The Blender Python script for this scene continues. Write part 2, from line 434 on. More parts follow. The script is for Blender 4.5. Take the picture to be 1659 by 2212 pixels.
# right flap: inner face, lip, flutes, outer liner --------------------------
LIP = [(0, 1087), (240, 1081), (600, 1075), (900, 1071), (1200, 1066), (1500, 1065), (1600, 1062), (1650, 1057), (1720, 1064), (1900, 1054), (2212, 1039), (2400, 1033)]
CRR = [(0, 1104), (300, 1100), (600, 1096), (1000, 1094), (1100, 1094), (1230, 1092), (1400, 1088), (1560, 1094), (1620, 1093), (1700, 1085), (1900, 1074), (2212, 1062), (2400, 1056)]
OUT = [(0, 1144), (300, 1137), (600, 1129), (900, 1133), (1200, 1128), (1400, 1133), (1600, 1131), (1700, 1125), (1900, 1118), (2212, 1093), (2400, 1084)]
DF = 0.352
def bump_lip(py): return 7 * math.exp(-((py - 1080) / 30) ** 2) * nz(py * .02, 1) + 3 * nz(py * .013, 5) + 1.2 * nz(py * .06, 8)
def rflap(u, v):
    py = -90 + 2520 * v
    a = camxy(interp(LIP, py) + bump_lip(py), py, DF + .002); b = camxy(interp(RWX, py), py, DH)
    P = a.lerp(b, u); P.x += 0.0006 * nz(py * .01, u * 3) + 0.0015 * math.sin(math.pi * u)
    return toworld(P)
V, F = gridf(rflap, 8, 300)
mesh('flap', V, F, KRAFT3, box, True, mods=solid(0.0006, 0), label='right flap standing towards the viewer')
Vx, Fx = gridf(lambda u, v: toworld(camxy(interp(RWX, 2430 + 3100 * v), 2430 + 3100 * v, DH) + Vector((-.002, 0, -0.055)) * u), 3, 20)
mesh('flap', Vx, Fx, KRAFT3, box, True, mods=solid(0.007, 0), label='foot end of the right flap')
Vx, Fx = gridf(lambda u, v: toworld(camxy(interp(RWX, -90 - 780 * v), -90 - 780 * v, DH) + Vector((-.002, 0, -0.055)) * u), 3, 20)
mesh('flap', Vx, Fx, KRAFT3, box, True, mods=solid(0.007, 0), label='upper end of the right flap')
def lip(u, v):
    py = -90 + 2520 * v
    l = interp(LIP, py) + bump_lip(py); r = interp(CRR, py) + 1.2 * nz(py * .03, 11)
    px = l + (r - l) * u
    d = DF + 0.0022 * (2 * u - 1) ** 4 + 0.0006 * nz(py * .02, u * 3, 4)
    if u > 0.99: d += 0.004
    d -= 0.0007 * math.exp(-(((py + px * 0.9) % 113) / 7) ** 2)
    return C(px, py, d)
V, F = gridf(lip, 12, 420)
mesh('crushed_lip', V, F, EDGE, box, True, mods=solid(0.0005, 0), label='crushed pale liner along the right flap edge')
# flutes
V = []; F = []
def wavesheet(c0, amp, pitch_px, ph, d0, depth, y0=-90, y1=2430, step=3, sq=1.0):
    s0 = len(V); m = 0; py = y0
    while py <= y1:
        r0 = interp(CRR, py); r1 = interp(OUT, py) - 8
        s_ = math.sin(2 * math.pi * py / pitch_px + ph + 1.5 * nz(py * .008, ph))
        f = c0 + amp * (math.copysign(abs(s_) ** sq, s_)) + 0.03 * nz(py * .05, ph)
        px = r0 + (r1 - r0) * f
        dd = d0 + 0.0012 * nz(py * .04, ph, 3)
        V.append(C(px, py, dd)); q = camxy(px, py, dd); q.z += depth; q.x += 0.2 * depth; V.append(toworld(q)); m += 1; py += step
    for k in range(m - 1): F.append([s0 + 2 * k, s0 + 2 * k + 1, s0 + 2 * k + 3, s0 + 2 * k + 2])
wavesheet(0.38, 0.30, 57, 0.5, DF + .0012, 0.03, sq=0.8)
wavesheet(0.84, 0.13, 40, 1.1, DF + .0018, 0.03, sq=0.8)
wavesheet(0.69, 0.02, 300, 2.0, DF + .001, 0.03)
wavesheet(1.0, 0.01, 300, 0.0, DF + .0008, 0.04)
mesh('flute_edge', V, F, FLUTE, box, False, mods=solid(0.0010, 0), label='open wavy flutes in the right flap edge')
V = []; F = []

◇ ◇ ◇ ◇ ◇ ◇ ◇

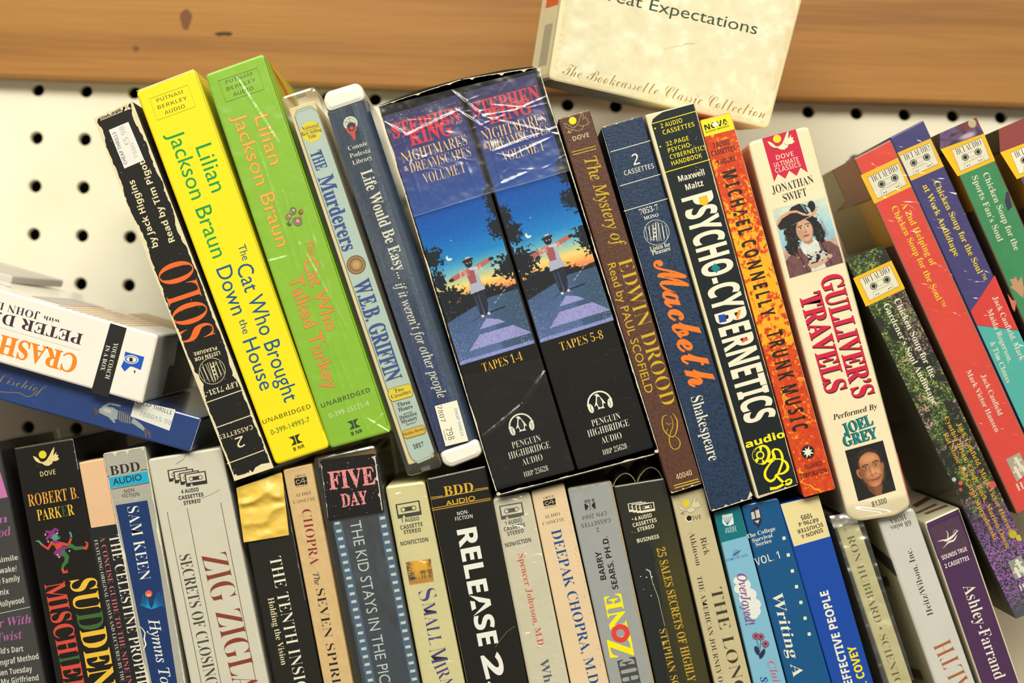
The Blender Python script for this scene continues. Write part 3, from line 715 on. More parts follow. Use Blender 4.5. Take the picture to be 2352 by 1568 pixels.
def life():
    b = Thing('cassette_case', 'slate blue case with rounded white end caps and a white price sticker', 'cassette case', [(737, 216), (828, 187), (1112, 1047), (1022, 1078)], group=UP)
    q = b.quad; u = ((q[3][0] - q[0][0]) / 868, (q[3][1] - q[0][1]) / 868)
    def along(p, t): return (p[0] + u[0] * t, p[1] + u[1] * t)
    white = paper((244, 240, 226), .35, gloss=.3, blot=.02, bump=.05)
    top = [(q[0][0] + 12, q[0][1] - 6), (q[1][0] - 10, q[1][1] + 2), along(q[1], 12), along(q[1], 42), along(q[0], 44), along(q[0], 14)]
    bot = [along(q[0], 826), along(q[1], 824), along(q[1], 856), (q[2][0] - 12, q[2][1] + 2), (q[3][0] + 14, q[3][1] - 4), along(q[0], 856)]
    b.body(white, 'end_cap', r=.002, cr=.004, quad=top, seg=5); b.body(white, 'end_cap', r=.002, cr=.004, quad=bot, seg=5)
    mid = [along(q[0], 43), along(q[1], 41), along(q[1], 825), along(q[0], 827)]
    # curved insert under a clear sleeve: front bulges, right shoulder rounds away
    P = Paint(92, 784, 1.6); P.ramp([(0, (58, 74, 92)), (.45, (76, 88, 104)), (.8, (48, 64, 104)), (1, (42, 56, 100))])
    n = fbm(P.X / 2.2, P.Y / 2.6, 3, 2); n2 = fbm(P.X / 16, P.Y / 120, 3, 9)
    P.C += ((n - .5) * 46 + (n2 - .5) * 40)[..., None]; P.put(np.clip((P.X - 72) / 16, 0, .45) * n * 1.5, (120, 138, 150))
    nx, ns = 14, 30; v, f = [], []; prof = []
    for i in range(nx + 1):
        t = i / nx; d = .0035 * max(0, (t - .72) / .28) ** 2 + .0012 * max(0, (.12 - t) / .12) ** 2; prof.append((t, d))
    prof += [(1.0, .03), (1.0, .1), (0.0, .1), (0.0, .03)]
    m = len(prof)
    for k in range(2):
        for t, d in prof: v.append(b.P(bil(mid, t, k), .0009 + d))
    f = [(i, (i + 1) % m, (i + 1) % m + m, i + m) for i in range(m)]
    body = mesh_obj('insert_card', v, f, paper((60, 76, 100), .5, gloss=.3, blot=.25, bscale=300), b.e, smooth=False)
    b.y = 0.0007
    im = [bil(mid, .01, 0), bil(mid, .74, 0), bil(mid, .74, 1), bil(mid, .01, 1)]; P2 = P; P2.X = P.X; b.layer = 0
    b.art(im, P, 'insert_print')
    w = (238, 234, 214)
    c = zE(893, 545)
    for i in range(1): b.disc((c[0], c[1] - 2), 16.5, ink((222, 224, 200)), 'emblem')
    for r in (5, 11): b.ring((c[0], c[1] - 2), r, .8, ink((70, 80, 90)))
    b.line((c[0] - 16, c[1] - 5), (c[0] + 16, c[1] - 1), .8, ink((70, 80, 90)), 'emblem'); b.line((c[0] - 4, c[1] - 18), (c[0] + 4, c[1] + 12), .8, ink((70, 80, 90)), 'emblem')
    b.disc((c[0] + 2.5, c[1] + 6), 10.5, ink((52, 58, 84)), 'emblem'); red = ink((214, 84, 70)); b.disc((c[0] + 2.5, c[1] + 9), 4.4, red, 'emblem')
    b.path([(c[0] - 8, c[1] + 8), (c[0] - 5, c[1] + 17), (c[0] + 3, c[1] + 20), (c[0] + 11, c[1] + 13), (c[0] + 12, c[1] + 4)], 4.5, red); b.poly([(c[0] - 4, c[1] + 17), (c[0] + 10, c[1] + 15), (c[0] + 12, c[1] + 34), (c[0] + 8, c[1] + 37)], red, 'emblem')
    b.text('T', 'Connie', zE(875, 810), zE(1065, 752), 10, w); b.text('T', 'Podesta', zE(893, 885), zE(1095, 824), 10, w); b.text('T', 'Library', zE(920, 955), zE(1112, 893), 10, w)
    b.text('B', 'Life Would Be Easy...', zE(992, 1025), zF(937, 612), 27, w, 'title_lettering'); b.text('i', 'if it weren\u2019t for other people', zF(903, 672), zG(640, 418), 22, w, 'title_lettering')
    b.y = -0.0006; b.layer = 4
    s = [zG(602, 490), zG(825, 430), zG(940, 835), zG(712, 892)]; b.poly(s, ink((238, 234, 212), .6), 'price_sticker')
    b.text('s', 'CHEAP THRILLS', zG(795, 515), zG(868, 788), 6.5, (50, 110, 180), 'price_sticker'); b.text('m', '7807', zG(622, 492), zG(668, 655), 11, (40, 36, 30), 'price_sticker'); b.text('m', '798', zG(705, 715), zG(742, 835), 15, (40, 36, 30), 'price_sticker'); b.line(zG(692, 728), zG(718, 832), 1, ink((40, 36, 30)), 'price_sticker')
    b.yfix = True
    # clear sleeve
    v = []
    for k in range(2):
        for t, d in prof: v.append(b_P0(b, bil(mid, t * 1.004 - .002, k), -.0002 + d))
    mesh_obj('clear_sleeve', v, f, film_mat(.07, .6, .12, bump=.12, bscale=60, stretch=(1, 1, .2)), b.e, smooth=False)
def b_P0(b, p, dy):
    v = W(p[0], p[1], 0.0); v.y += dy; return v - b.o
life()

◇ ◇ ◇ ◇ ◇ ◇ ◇

## EXERCISE DIRECTIONS
Provide the number of lines in the data above that contain the string "Python", and nothing else.

## FINISHED TASK
2